F ermate Terminator prima che sia troppo tardi. C'è qualcosa di tragicamente faustiano nell'appello che molti scienziati e fabbricanti di intelligenze artificiali hanno indirizzato all'Onu perché fermi l'avanzata dell'armata dei robot, che rischiano di trasformare in futuro le guerre in qualcosa che sfugge al controllo dell'uomo più ancora di quanto non accada ora.
«Una volta che il vaso di Pandora sarà aperto sarà impossibile richiuderlo», scrivono lirici e angosciati in una lettera diretta al palazzo di Vetro i 116 leader della robotica mondiale, tra cui l'illuminato imprenditore sudafrican-americano Elon Musk, patròn di Tesla, e Mustafa Suleyman, cofondatore di DeepMind, la branca di Google dedicata all'intelligenza artificiale. Secondo Musk, Suleyman e gli altri supernerd sviluppare le armi letali autonome sarebbe un «errore morale» dei governi, che porterebbe «i conflitti armati a essere combattuti su una scala mai vista e in una prospettiva troppo veloce per essere compresa dagli umani».

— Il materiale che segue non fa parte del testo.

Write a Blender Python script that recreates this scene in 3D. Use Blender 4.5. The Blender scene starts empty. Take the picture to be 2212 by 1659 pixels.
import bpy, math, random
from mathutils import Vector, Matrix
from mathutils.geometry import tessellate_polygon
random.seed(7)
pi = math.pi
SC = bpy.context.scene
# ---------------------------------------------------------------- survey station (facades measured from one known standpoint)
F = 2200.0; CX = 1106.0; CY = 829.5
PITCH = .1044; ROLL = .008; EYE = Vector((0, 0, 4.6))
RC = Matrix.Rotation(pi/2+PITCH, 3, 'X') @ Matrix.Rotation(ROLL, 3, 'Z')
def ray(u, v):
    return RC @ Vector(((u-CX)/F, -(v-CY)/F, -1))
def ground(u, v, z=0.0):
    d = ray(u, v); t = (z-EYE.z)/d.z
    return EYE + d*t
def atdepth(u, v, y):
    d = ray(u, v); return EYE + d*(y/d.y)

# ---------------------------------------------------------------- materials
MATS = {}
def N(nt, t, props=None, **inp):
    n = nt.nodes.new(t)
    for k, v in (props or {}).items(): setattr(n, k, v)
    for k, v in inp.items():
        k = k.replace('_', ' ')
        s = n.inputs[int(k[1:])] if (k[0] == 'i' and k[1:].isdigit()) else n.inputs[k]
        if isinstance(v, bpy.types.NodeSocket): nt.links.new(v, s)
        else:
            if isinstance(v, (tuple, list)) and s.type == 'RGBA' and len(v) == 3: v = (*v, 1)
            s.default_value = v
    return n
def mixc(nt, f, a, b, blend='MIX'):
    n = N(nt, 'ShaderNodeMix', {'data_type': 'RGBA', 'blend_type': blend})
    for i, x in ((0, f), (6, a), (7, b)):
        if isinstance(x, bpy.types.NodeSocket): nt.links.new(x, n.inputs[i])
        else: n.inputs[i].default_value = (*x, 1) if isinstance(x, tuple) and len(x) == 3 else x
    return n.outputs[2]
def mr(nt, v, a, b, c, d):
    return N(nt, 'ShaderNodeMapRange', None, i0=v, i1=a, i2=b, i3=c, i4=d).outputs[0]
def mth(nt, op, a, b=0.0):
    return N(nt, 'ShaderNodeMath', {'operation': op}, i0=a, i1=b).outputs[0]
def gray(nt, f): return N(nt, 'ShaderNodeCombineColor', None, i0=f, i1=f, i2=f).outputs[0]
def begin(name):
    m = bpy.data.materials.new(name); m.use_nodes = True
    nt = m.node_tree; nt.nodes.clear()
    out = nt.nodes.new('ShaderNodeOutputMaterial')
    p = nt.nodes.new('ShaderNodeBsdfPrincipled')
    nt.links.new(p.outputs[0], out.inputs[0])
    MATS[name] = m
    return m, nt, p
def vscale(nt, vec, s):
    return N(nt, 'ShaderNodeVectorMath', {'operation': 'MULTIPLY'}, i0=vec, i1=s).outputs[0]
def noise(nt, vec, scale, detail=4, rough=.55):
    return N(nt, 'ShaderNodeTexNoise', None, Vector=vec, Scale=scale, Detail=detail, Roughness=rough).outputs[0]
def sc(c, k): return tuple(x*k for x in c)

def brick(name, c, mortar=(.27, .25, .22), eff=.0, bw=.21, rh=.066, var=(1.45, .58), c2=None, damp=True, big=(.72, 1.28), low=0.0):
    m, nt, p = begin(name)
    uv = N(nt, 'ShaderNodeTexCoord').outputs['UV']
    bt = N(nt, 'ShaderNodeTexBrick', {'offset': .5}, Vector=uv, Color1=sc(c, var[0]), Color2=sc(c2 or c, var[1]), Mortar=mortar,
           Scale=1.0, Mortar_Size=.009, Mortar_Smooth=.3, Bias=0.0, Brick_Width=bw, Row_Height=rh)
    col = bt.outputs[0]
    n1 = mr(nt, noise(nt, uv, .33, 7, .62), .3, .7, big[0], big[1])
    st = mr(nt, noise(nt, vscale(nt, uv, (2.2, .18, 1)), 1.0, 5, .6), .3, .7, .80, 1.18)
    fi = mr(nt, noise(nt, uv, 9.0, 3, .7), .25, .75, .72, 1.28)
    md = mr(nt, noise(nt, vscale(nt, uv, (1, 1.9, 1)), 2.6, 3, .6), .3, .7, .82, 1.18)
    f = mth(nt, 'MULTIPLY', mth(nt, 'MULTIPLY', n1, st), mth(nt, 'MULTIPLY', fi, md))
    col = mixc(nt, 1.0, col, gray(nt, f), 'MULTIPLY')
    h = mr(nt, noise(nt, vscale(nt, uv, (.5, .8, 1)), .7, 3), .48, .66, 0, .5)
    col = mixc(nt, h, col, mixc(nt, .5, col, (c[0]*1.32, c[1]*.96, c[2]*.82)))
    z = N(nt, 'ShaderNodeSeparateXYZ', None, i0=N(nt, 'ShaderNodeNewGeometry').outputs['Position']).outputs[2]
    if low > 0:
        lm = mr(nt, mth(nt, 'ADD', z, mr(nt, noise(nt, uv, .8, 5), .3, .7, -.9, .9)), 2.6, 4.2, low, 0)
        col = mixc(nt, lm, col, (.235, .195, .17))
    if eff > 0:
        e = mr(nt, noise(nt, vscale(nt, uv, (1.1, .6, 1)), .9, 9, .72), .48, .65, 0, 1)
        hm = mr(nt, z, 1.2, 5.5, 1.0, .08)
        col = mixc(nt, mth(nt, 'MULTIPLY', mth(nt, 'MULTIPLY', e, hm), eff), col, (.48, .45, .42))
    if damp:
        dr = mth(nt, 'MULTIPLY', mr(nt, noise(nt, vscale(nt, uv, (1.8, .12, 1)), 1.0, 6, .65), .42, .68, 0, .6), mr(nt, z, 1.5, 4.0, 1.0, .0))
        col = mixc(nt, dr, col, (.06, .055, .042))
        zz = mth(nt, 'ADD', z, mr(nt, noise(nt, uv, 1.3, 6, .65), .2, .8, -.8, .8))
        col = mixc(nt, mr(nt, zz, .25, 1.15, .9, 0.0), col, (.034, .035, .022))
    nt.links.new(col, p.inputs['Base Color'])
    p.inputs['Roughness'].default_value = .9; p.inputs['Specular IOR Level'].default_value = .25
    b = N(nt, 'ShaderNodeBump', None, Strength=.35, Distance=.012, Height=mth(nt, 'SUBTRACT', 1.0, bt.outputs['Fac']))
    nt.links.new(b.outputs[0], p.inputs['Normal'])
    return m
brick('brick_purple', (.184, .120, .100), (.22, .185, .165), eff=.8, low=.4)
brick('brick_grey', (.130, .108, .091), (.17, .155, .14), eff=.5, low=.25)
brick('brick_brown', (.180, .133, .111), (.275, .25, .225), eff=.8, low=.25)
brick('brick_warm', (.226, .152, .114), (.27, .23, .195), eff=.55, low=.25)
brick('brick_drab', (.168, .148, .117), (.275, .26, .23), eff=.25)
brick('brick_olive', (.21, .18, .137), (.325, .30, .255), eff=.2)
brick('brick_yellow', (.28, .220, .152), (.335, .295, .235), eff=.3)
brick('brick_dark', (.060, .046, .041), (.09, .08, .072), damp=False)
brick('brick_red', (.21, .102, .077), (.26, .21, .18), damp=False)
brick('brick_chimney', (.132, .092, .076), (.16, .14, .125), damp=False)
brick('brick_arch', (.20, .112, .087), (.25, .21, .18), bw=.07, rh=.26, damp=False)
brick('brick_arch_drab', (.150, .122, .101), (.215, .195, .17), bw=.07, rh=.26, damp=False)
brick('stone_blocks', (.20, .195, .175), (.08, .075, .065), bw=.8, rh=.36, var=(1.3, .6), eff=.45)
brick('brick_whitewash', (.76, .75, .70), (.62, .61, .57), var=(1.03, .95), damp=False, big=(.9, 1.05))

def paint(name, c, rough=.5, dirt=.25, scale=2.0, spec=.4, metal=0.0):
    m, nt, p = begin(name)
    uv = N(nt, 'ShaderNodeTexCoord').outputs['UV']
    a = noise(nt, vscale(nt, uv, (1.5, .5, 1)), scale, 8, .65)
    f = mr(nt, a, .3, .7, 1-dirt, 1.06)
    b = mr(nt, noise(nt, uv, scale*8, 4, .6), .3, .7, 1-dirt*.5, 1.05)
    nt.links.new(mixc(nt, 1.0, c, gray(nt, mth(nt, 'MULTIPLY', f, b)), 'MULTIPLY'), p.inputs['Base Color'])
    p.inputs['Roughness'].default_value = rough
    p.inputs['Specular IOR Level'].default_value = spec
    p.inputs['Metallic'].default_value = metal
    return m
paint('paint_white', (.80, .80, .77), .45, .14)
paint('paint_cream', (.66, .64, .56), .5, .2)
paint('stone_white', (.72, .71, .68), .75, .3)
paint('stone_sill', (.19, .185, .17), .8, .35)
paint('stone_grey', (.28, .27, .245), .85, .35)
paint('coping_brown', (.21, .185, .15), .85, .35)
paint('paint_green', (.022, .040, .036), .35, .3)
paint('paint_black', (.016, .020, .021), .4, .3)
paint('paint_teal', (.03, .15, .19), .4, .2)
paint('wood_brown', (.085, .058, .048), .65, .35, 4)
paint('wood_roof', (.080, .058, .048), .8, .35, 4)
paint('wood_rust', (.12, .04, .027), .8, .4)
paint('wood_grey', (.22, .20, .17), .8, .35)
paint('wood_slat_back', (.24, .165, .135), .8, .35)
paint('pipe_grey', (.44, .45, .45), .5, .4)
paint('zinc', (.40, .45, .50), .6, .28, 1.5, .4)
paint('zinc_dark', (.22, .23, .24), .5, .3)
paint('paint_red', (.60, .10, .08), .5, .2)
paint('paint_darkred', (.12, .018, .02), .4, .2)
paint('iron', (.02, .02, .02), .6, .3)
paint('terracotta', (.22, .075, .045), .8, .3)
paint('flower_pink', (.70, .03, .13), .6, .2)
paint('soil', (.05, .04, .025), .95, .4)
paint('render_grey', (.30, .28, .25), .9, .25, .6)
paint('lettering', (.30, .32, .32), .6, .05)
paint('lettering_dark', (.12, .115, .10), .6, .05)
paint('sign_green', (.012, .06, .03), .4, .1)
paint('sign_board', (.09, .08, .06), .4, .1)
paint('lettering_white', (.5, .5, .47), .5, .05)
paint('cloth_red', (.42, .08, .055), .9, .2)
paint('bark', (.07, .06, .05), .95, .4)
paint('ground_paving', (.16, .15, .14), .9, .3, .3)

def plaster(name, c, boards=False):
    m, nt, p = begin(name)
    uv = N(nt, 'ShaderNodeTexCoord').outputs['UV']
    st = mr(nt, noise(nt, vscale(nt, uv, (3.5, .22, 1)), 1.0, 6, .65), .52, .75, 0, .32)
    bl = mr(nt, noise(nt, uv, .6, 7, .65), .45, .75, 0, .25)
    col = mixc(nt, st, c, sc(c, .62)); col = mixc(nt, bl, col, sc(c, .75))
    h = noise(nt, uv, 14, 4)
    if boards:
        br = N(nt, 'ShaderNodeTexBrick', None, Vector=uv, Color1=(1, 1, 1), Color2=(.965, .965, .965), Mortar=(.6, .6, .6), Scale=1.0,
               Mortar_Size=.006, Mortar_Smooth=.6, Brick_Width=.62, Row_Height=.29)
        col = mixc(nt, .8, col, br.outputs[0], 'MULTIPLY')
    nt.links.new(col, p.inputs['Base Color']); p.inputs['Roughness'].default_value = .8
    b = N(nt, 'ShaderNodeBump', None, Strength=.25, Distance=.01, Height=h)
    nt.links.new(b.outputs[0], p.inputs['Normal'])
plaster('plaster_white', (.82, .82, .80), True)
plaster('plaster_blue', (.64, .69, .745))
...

Fermare il Golem dopo averlo creato con un cumulo di argilla è quasi impossibile. E pare sospesa tra utopia e cattiva coscienza la speranza pacifista dei cento e passa scienziati che sognano un mondo di soli robot buoni, che siano al nostro servizio e non ci lancino bombe come noccioline all'ora dell'aperitivo. Ma i robot da combattimento sono già una realtà e secondo molti esperti nel giro di quindici anni sostituiranno le armate tradizionali. Addirittura entro il 2025 le forze armate Usa potrebbero avere sui campi di battaglia più cyborg che umani in carni e ossa. L'esercito russo ha sviluppato un umanoide (nome in codice Fedor) in grado di sparare con precisione angosciante, muoversi sul campo, guidare, far riparazioni e senza chiedere di andare in licenza da un qualche tipo di moglie chiamata Olga. Gli israeliani, che in termini militari qualcosina contano, progettano di affiancare le unità di fanteria con robot cingolati sperimentali capaci di trasportare fino a mezza tonnellata di munizioni e rifornimenti e di muoversi su terreni accidentati. Frankenstein bussa alla porta armato fino ai denti, e poco importa che lo scienziato che l'ha creato non voglia aprirla.
Ma che cosa terrorizza gli esperti di intelligenza artificiale del robot con le stellette? In fondo non è meglio se a fare la guerra e a rischiare di morire sono umanoidi senza il soffio dell'anima? No, non è esattamente così. E questo per vari motivi. Innanzitutto proprio la fungibilità e il costo soltanto economico del soldato-robot potrebbero incentivare l'azione militare, rendendo paradossalmente più frequenti le guerre. Guerre che comunque sarebbero condotte contro popolazioni umane, perché un derby tra cyborg non avrebbe semplicemente senso: la guerra infatti è temuta da che mondo è mondo proprio perché provoca morte e distruzione. Se non ci fosse il rischio di perdere qualcosa di prezioso mancherebbe quell'effetto dissuasorio che rende la guerra un'attività estrema. È un po' quello che capita all'Occidente che fronteggia il terrorismo islamico: i giovani kamikaze a cui non importa di morire sono un nemico imbattibile perché non rispettano le regola numero uno del sistema sanzionatorio su cui si basa la nostra cultura democratica, il timore di morire. Un robot o un diciassettenne di origini marocchine che brama il martirio sono lo stesso tipo di nemico: quello di cui non possediamo la mappa mentale.
E poi i robot soldati, programmati per prendere decisioni autonome grazie a reti neurali che riproducono il funzionamento probabilistico del nostro cervello, sarebbero fondamentalmente imprevedibili e privi di quei sentimenti che riscattano noi uomini anche dentro una sporca guerra.
Il destino dell'uomo sarebbe nella testa-non-testa di qualcosa da noi stesso creato. E questo nemmeno il dottor Frankenstein può accettarlo. Ora i 116 «robottari» chiedono all'Onu una moratoria su queste particolari armi. I robot li preferiamo quando ci aspirano le molliche dal tappeto.